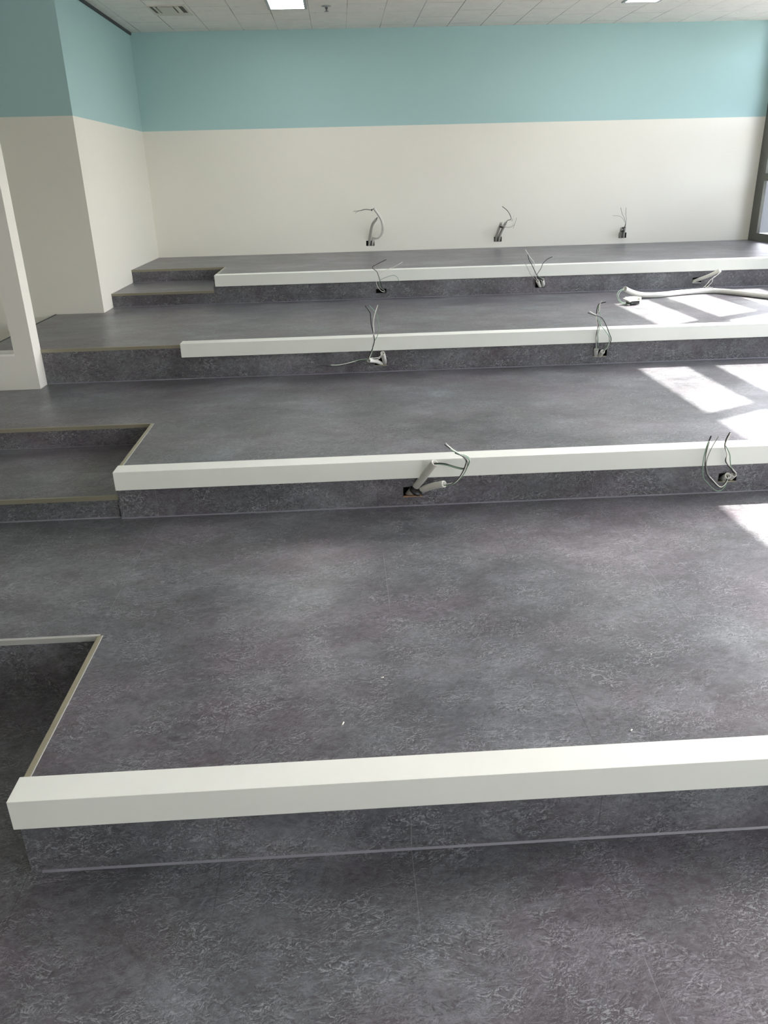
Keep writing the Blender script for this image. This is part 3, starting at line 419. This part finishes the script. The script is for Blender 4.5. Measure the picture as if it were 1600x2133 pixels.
# white ledges along the tier edges
LED = {1: 'nearest and widest white ledge, crossing the bottom of the picture', 2: 'second white ledge from the front, above two cable openings',
       3: 'third white ledge from the front, below the long white conduit', 4: 'farthest and thinnest-looking white ledge, nearest the back wall'}
for i, (x, y0, y1, z0, z1) in BEAM.items():
    root = thing('edge_ledge', LED[i], 'ledge', (1.5, y0, z0), 'white ledges along the tier edges')
    adopt(box('ledge_body', M['beam'], None, x, XR, y0, y1, z0, z1, bevel=0.0012), root)
# pencil scribble on the second ledge
# ------------------------------------------------------------------ cable outlets
MATS = {('conduit', 'grey'): M['cgrey'], ('conduit', 'white'): M['cwhite'], ('conduit', 'ribbed'): M['cribbed'], ('wire', 'black'): M['wblack'], ('wire', 'white'): M['wwhite'], ('wire', 'green'): M['wgreen'], ('wire', 'grey'): M['wgrey'], ('tie', 'black'): M['black']}
LAB = {
 'A': ('cable_outlet', 'leftmost outlet on the back wall, one grey and one looping white conduit'),
 'B': ('cable_outlet', 'middle outlet on the back wall, two tied grey conduits leaning right'),
 'C': ('cable_outlet', 'rightmost outlet on the back wall, short tied conduits with upright thin wires'),
 'D': ('cable_outlet', 'opening under the farthest ledge holding only loose wires, no conduit'),
 'E': ('cable_outlet', 'opening under the farthest ledge with two short white stubs and splayed wires'),
 'F': ('cable_outlet', 'opening under the farthest ledge, long white conduit slanting right with drooping wires'),
 'H': ('cable_outlet', 'left opening under the third ledge, cables trailing left along the riser'),
 'I': ('cable_outlet', 'right opening under the third ledge, two stubs with tall crossing wires'),
 'J': ('cable_outlet', 'opening under the second ledge, two tied white conduits joined by looping wires'),
 'K': ('cable_outlet', 'opening under the second ledge near the right edge, wires hanging in long loops')}
for key, d in OUT.items():
    x0, x1, z0, z1 = d['hole']; y = d['y']; nm, lab = LAB[key]
    root = thing(nm, lab, 'cable outlet', ((x0+x1)/2, y, z0), 'electrical outlets waiting for sockets')
    bm = bmesh.new(); t_ = 0.002; dp = 0.055 if y < 8 else 0.09; yb = y + dp
    bx(bm, x0, x0 + t_, y + 0.001, yb, z0, z1); bx(bm, x1 - t_, x1, y + 0.001, yb, z0, z1); bx(bm, x0, x1, y + 0.001, yb, z1 - t_, z1); bx(bm, x0, x1, y + 0.001, yb, z0, z0 + t_); bx(bm, x0, x1, yb - t_, yb, z0, z1)
    adopt(obj('recess_box', bm, M['dark']), root)
    if key in 'JKHIF': adopt(box('cut_edge', M['ply'] if key == 'J' else M['white'] if key in 'F' else M['nosing_side'], None, x0, x1, y + 0.0005, y + 0.0145, z0, z0 + 0.003), root)
    for kind, col, r, pts in d['parts']:
        bm = bmesh.new()
        if kind == 'tie':
            a, b = Vector(pts[0]), Vector(pts[1]); c = (a + b) / 2; ax = (b - a).normalized()
            tube(bm, [c - ax * 0.0035, c, c + ax * 0.0035], r * 0.95, 18)
            o = obj('cable_tie', bm, MATS[kind, col], smooth=True)
        else:
            tube(bm, pts, r, 14 if kind == 'conduit' else 6, hollow=(kind == 'conduit'))
            o = obj('conduit' if kind == 'conduit' else 'wire', bm, MATS[kind, col], smooth=True)
            if kind == 'wire': o['label'] = col + ' insulated wire'
        adopt(o, root)

# loose conduit lying on the third tier, and the socket box in front of it
root = thing('loose_conduit', 'long white flexible conduit lying across the third tier, end curled up', 'conduit', (2.263, 5.906, Z[3]))
gp = GPATH + [[3.20, 5.38, 0.6425], [3.36, 5.05, 0.6425], [3.42, 4.95, 0.6425]]
gp = gp[::-1]
bm = bmesh.new(); tube(bm, gp, 0.0195, 16, hollow=True); adopt(obj('conduit_tube', bm, M['cwhite'], smooth=True), root)
for kind, col, r, pts in GW:
    bm = bmesh.new(); tube(bm, pts, r, 6); o = adopt(obj('wire', bm, MATS[kind, col], smooth=True), root); o['label'] = 'pale green wire looping down to the socket box'
root = thing('junction_box', 'small black socket box under a white cover, in front of the loose conduit', 'socket box', (2.045, 5.62, Z[3]))
def rot_obj(o, ang, piv, tilt=0.0):
    Mx = Matrix.Translation(piv) @ Matrix.Rotation(ang, 4, 'Z') @ Matrix.Rotation(tilt, 4, 'X') @ Matrix.Translation(-Vector(piv))
    o.data.transform(Mx); return o
pv = (2.055, 5.63, 0.650)
bm = bmesh.new(); bx(bm, 2.012, 2.078, 5.600, 5.665, Z[3] + 0.004, 0.655); adopt(rot_obj(obj('box_body', bm, M['black']), 0.25, pv, -0.05), root)
bm = bmesh.new(); bx(bm, 2.078, 2.091, 5.597, 5.66, Z[3] + 0.006, 0.672); adopt(rot_obj(obj('box_lug', bm, M['wwhite']), 0.25, pv, -0.05), root)
bm = bmesh.new()
for a, b, c, d, e, f in ((1.985, 2.075, 5.590, 5.668, 0.656, 0.661), (2.005, 2.090, 5.610, 5.675, 0.661, 0.666), (1.990, 2.010, 5.600, 5.650, 0.648, 0.656)):
    bx(bm, a, b, c, d, e, f)
adopt(rot_obj(obj('cover_plate', bm, M['wwhite'], bevel=0.0015), 0.3, pv, 0.12), root)
bm = bmesh.new(); bx(bm, 1.998, 2.012, 5.590, 5.604, Z[3] + 0.002, 0.630); adopt(obj('terminal', bm, M['wwhite']), root)

# offcuts of wire left on the lowest tier
for (x, y, l, ang, lab) in ((-0.048, 1.652, 0.011, 1.2, 'tiny pale wire offcut on the lowest tier, left of the middle'), (0.063, 1.844, 0.008, 0.3, 'tiny pale wire offcut on the lowest tier, farther back beside a tile joint'),
                            (0.669, 1.564, 0.008, 0.8, 'tiny pale wire offcut near the back edge of the nearest ledge, at the right'), (0.839, 1.889, 0.005, 0.4, 'smallest pale wire offcut, farthest right on the lowest tier')):
    bm = bmesh.new(); d = Vector((math.cos(ang), math.sin(ang), 0)) * l / 2; c = Vector((x, y, Z[1] + 0.002))
    tube(bm, [c - d, c + d], 0.0019, 8); o = obj('wire_offcut', bm, M['wwhite'], smooth=True)
    o['label'] = lab; o['category'] = 'offcut'; o['group'] = 'wire offcuts on the lowest tier'

# ------------------------------------------------------------------ ceiling fittings
def ceiling_light(x0, x1, y0, y1, label):
    root = thing('ceiling_light', label, 'ceiling light', ((x0+x1)/2, (y0+y1)/2, ZC), 'recessed ceiling lights')
    bm = bmesh.new(); f = 0.022
    for c in ((x0, x1, y0, y0+f), (x0, x1, y1-f, y1), (x0, x0+f, y0+f, y1-f), (x1-f, x1, y0+f, y1-f)): bx(bm, *c, ZC - 0.006, ZC + 0.0)
    adopt(obj('lamp_frame', bm, M['lampframe']), root)
    adopt(box('diffuser', M['lamp'], None, x0+f, x1-f, y0+f, y1-f, ZC - 0.004, ZC), root)
ceiling_light(-0.482, -0.180, 5.985, 7.205, 'bright rectangular ceiling light near the top left, beside the sprinkler')
ceiling_light(2.29, 2.585, 5.97, 7.19, 'bright rectangular ceiling light near the top right corner')

root = thing('air_vent', 'square cream ceiling vent at the top left', 'vent', (-1.23, 7.13, ZC))
bm = bmesh.new(); x0, x1, y0, y1 = -1.375, -1.085, 6.965, 7.345
ix0, ix1, iy0, iy1 = -1.355, -1.107, 6.995, 7.262
for c in ((x0, x1, y0, iy0), (x0, x1, iy1, y1), (x0, ix0, iy0, iy1), (ix1, x1, iy0, iy1)): bx(bm, *c, ZC - 0.007, ZC)
adopt(obj('vent_frame', bm, M['vent']), root)
adopt(box('vent_throat', M['ventdark'], None, ix0, ix1, iy0, iy1, ZC - 0.002, ZC), root)
bm = bmesh.new(); bx(bm, -1.300, -1.185, 7.015, 7.240, ZC - 0.011, ZC - 0.004); bx(bm, -1.330, -1.312, 7.010, 7.245, ZC - 0.009, ZC - 0.004); bx(bm, -1.172, -1.140, 7.010, 7.245, ZC - 0.009, ZC - 0.004)
adopt(obj('louvre', bm, M['vent'], bevel=0.001), root)

root = thing('sprinkler_head', 'small dark sprinkler head on the ceiling, right of the bright light', 'sprinkler', (-0.032, 7.121, ZC))
def lathe(bm, cx, cy, prof, seg=20):
    rs = [[bm.verts.new((cx + r*math.cos(2*math.pi*k/seg), cy + r*math.sin(2*math.pi*k/seg), z)) for k in range(seg)] for r, z in prof]
    for A, B in zip(rs, rs[1:]):
        for k in range(seg): bm.faces.new([A[k], A[(k+1) % seg], B[(k+1) % seg], B[k]])
    bm.faces.new(rs[0]); bm.faces.new(list(reversed(rs[-1])))
bm = bmesh.new(); lathe(bm, -0.032, 7.121, [(0.036, ZC), (0.036, ZC - 0.003), (0.018, ZC - 0.007), (0.012, ZC - 0.008)]); adopt(obj('rosette', bm, M['lampframe'], smooth=True), root)
bm = bmesh.new(); lathe(bm, -0.032, 7.121, [(0.010, ZC - 0.006), (0.010, ZC - 0.022), (0.005, ZC - 0.024), (0.005, ZC - 0.034), (0.017, ZC - 0.035), (0.017, ZC - 0.037)]); adopt(obj('sprinkler_nozzle', bm, M['chrome']), root)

**TASK STATEMENT**
Identify each line holding the string "picture", and copy it out.

**EXERCISE ANSWER**
Keep writing the Blender script for this image. This is part 3, starting at line 419. This part finishes the script. The script is for Blender 4.5. Measure the picture as if it were 1600x2133 pixels.
LED = {1: 'nearest and widest white ledge, crossing the bottom of the picture', 2: 'second white ledge from the front, above two cable openings',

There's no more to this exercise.